Bell and his middle school buddies spent lunch breaks tapping their pencils against cafeteria tables, creating makeshift beats. They'd go back and forth, freestyling lyrics. No topics were off limits: school, home, friends, sports, girls - whatever came to mind.

By the time Bell got to high school in Ohio, he noticed he was a little more talented than everyone else - and not just on the football field.

"I was around guys that said they could rap, too," Bell said. "When people would just throw down a beat try to freestyle, I could just do it for like five minutes straight without messing up, and staying on beat and other people couldn't do it. I'm thinking like, 'Oh, I'm better than you at freestyling.'"

Bell recorded his first song when he was 15, kept at it during college at Michigan State and got to know his way around a music studio the same way he deftly navigated opposing defenses.
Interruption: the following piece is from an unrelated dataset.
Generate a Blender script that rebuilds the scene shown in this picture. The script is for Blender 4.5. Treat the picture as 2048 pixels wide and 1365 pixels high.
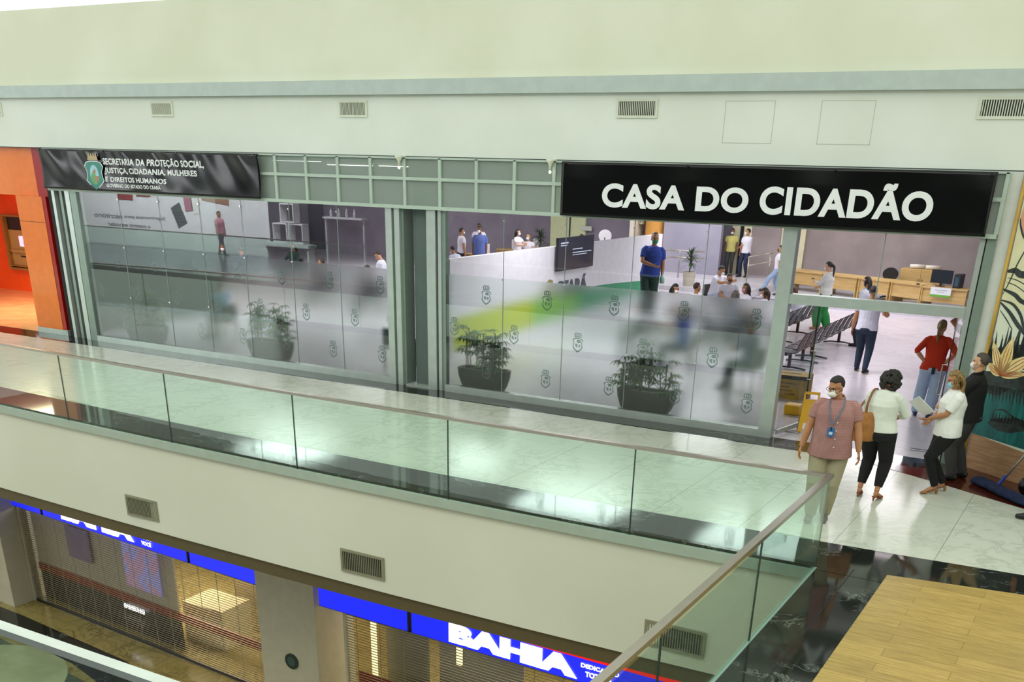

During his second season in Pittsburgh in 2014, he completed his first music project.

"There's been no looking back since," Bell said. "I've been showing everybody I've been able to do it, I've been proud of it. I've been striving for it and I want to be the best at it. Just kind of how I take football, because I love it."

Bell has faced some backlash over the years from people who simply don't like his music or think it's an unnecessary distraction from football.

That criticism ramped up last year when he sat out the entire season with the Steelers in a contract dispute. He signed a four-year, $52.5 million contract with the Jets in March. When he makes his debut for New York, it'll be his first game action in more than 19 months.

"Everybody has their own opinion and that's why I don't really take offense to it," Bell said. "I just try to do what I can to feed the fans that do like it. I just try to keep giving them what they like, so they're going to spread the word and maybe they find somebody else who likes it, and that's why the fan base keeps growing.

"You've got to deal with trolls and things like that, but I accept it. I just continue to do what I do, what makes me happy, because I know that at the end of the day, people are behind me."